15. The frame structure according to claim 13, wherein the second EMI/RFI suppression component comprises a plurality of mounting holes spaced in a pattern that alternates between the adjacent side faces of the at least one profile member to form a staggered mounting holes configuration.

16. The frame structure according to claim 13, wherein the at least one profile member has a rectangular cross section.

17. The frame structure according to claim 13, wherein the at least one double angle cut end comprises a tapered end extending from a leading edge to a trailing edge.

18. The frame structure according to claim 13, wherein each perpendicular protrusion comprises two corner forming walls disposed at 90 degrees relative to each other; each corner forming wall defining a horizontal leg and a vertical leg; and a wedge portion extending between the horizontal leg and the vertical leg.

19. A modular frame assembly comprising: a plurality of corner members, wherein at least one corner member comprises three mutually perpendicular protrusions, each perpendicular protrusions having a substantially open cross section; and a plurality of frame members, wherein at least three profile members comprise at least one double angle cut end and the at least three profile members are arranged to fit within and attach to respective perpendicular protrusions, and wherein the at least three profiles members are configured having identical profile configurations and different lengths such that the at least three profile members are interchangeable to form a variety of frame assemblies having different configurations.

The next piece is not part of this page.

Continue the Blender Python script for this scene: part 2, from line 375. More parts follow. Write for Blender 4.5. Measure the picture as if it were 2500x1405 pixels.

20. The modular frame assembly according to claim 19, further comprising a first electromagnetic interference (EMI)/radio frequency interference (RFI) suppression component positioned substantially along a length of the at least three profile members; and a second EMI/RFI suppression component provided within side faces of the at least three profile members to form an alternating pattern in the adjacent side faces of the at least three profile members.